WHAT YOU HAVE TO DO: Select all lines with the string "part" in them, and copy those lines.

(Scene script records)
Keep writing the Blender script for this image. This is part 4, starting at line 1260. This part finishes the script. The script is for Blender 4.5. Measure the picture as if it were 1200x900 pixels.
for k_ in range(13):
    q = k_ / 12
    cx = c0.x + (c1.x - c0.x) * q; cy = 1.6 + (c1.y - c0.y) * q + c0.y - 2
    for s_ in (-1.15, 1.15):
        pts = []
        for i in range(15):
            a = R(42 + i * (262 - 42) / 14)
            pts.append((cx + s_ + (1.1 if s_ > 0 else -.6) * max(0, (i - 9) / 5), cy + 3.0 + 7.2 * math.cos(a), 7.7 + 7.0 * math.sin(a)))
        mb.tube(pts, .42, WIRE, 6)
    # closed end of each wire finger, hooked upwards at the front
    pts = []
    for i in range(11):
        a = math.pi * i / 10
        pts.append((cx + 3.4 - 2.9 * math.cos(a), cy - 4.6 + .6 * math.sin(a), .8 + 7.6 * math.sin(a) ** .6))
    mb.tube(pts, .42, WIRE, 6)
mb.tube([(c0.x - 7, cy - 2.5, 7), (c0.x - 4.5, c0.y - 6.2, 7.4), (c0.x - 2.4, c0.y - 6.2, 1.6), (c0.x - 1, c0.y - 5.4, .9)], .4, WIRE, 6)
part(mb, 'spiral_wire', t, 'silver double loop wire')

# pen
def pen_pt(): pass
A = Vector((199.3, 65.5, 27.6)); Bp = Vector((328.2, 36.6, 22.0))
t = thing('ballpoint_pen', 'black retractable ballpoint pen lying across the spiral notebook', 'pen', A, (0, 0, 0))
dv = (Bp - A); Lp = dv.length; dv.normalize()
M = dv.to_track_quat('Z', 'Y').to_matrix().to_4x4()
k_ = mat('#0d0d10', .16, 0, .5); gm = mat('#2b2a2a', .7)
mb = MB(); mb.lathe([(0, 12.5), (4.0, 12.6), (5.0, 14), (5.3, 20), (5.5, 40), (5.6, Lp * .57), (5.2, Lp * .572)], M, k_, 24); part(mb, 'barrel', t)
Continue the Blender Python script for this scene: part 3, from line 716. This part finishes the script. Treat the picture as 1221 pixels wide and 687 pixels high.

RESULT FOR THIS TASK:
Keep writing the Blender script for this image. This is part 4, starting at line 1260. This part finishes the script. The script is for Blender 4.5. Measure the picture as if it were 1200x900 pixels.
part(mb, 'spiral_wire', t, 'silver double loop wire')
mb = MB(); mb.lathe([(0, 12.5), (4.0, 12.6), (5.0, 14), (5.3, 20), (5.5, 40), (5.6, Lp * .57), (5.2, Lp * .572)], M, k_, 24); part(mb, 'barrel', t)
Continue the Blender Python script for this scene: part 3, from line 716. This part finishes the script. Treat the picture as 1221 pixels wide and 687 pixels high.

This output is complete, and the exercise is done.